The Covered Bond Report

News, analysis, data

Warning of issuers hurting investors as retention rises

Moody’s has warned that because issuers are holding growing shares of their own covered bonds – as they increasingly retain issuance to access central bank funding – they could outvote end investors to weaken protections and hurt investors’ interests.

Intesa Sanpaolo

The rating agency noted that Italy’s Intesa Sanpaolo last week increased its share of its own public sector covered bonds by around 30% after exchanging them for new mortgage backed covered bonds, and that this allowed it to introduce amendments relaxing certain contractual obligations that mitigate counterparty and other risks.

“Relaxing covered bond standards is detrimental to other (final) investors or to the European Central Bank (ECB) when an issuer uses the covered bonds as collateral for loans,” said Moody’s in a report today (Wednesday).

“Relaxed standards hurt final investors,” it added. “When issuers retain the majority of outstanding covered bonds, they are able to outvote final investors and can weaken structural credit features.”
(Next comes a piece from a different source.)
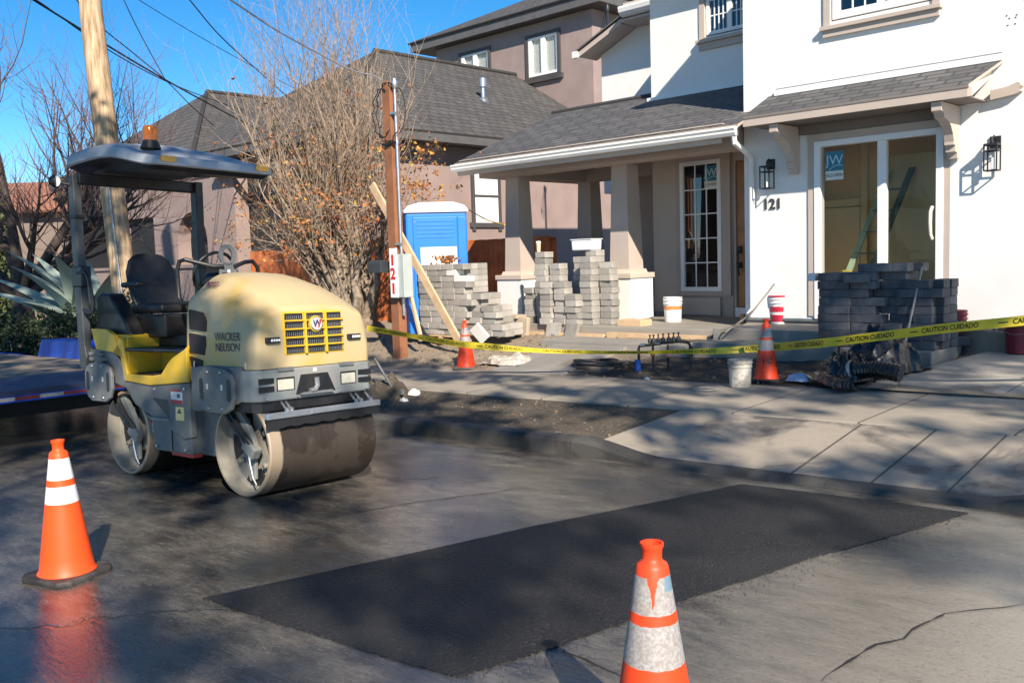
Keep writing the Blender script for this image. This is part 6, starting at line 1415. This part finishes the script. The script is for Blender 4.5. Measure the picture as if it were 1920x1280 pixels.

According to the rating agency, Intesa’s amendments would delay the posting of additional collateral, mitigating certain risks such as set-off risk, while in other Italian covered bond programmes amendments have been introduced that reduce haircuts applied to collateral in amortisation tests, thereby lowering the required amount of collateral supporting the covered bonds.

“Issuer approval of these adverse amendments is permissible under the covered bonds’ documentation because of the growing percentage of bonds that issuers retain,” said Moody’s. “In this context, standard governance rules in the Italian covered bond market (such as a quorum or the right of vote allocation) are not sufficient to restrict issuers’ ability to implement adverse amendments.”

Issuers are more likely to exercise their ability to do this when liquidity pressures are high, said Moody’s, as they can issue more and thus raise more funding against the same amount of collateral. However, this conflicts with investors’ interests, it added.

According to Moody’s, while the volume of Italian covered bonds outstanding rose by 45% in the year to the first quarter of 2012, it estimates that the amount of retained issuance tripled. Moody’s said that 35%-40% of outstanding Italian covered bonds were retained as of 31 March, ranging from 10%-100% per programme.

The issue is not confined to Italy, Moody’s said, with retention increasing in other countries where ECB funding is key, such as Spain. In Spain, issuers retain 25%-30% of their outstanding covered bonds, according to the rating agency.

“Relaxation of standards and structural mechanisms by the majority holder are permissible under the bond documents, but not under the law,” said Moody’s. “The potential for standards relaxation varies with the use of contractual agreements (as opposed to legal obligations) in the different covered bond markets.”